Assim dissertava Ana Sá Lopes no jornal «i» em 18 Set. 2013 – http://www.ionline.pt/iopiniao/herr-schauble-delirio-pega-se
E, contudo, sou da opinião de que Schäuble estava dentro da razão.
Porquê?
Porque:
- A Europa do Sul foi tomada por uma classe de políticos que não hesitou em «comprar» votos usando a demagogia paga com dinheiros públicos e daí surgiram os gigantescos défices;
- A Europa do Sul sempre gostou muito mais de folgar nas belas praias (o famoso licenciado em «5º ano de praia») do que estudar nos livros, daí a grande deficiência na instrução e formação e, daí, a pobreza estrutural dos PIB's com inerente dependência económica externa e consequentes dívidas privadas;
- Os políticos da Europa do Sul convenceram as suas populações de que é aos ricos que cumpre pagar a crise travestindo esse conceito marxista na famosa «solidariedade europeia»;
- A Europa do Sul contou com todos esses ovos na cloaca da galinha e agora diz que os culpados são os ricos que não querem pagar a factura dos seus dislates, da sua «dolce vita»;
- O escol de cada povo da Europa do Sul (não confundir com Governos nem com políticos demagogos) já percebeu que a mudança era inevitável e urgente;
- O escol de cada povo da Europa do Sul rapidamente se apercebeu de que ele próprio teria que ser o agente dessa mudança não esperando pelas medidas de política sempre emperradas por Tribunais Constitucionais e organizações quejandas;
- O escol de cada povo da Europa do Sul não perguntou aos Governos o que deveria fazer: fez!

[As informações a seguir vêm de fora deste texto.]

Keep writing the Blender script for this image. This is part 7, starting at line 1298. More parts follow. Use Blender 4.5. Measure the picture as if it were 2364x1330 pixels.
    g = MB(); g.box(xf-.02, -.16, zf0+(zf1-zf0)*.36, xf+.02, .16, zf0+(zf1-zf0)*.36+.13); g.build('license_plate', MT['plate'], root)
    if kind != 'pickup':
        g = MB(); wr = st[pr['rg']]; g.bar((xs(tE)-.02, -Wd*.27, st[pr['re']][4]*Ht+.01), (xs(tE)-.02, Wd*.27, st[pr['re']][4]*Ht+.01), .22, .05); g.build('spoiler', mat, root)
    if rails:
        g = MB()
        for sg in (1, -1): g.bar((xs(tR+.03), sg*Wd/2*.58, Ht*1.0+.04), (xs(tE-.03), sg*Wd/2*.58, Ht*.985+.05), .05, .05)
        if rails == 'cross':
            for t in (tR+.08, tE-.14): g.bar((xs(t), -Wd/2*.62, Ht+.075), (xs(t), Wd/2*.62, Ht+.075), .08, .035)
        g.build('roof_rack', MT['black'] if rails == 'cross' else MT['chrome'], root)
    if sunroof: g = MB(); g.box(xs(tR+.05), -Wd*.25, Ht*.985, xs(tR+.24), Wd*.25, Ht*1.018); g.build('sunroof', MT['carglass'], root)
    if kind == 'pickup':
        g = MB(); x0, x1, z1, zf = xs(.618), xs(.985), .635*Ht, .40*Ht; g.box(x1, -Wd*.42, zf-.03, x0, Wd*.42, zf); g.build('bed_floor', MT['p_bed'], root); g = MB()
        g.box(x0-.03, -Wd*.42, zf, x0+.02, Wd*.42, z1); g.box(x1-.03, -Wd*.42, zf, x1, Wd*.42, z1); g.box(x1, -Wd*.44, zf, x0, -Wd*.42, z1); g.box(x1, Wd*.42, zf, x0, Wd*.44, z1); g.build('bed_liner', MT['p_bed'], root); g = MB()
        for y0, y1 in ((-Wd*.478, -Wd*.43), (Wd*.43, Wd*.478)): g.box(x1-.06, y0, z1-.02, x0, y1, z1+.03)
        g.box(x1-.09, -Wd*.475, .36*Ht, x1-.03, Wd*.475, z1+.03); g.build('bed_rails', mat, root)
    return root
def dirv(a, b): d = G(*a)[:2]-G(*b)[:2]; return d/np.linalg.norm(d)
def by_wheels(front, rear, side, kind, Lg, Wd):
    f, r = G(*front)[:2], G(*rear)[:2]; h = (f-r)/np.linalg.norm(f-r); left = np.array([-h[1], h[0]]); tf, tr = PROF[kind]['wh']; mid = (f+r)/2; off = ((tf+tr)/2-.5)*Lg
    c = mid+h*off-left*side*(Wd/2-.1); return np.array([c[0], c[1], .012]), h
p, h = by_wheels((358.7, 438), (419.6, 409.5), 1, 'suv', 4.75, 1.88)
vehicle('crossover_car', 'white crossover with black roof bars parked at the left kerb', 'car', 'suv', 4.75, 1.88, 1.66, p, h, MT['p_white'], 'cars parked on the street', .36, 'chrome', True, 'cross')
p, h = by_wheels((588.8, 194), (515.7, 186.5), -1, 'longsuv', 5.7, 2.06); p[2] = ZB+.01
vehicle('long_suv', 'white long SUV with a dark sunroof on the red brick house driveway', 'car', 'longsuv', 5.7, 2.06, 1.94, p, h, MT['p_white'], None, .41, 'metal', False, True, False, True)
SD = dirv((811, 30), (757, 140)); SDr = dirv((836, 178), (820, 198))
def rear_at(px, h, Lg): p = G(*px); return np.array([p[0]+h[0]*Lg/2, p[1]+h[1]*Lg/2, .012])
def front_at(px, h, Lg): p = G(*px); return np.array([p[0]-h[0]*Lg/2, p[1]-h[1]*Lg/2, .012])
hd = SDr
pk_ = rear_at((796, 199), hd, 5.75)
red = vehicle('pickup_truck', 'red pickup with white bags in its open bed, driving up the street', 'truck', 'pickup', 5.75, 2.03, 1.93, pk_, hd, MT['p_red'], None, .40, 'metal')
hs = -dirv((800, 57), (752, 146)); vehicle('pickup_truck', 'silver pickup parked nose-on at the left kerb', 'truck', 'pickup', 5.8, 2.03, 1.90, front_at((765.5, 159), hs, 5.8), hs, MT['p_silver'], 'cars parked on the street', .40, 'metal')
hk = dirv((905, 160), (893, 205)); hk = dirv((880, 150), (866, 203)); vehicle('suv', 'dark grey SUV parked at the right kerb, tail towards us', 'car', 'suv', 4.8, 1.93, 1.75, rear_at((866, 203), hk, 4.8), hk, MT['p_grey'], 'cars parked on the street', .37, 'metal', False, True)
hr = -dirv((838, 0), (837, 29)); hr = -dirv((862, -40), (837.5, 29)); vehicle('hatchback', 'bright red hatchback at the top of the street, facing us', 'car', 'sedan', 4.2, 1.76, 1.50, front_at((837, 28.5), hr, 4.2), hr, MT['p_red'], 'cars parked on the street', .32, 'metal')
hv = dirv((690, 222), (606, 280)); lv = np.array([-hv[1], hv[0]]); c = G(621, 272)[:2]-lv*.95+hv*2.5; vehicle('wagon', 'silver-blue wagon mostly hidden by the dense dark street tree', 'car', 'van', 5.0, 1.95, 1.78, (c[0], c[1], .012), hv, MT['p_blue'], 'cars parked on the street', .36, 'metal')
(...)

Schäuble tinha razão quando proferiu aquelas afirmações: a Europa do Sul estava a safar-se, a modificar estruturalmente os «modelos de desenvolvimento» que a tinham atirado para o abismo, acabando com as actividades que se tinham revelado perniciosas e a desenvolver as que são efectivamente virtuosas, a substituir inaptos por gente profissionalmente competente, a exportar em vez de chorar sobre a ruína dos respectivos mercados domésticos.
Mas, entretanto, concertaram-se pérfidas «geringonças» e a evolução sã corre agora o risco de ruir. E depois dessa hecatombe virá por certo à tona o populismo de direita de que a «Alternative für Deutschland» e o «Front National» são meros exemplos.
O drama está em que, à falta de hábitos de estudo e da preferência pela «dolce vita», o escol de cada povo da Europa do Sul não conta com quaisquer ovos na cloaca das galinhas. E, se necessário, o populismo há-de inventar galinhas sem cloaca!
A demagogia tanto saúda de punho erguido como de braço estendido. É uma chatice!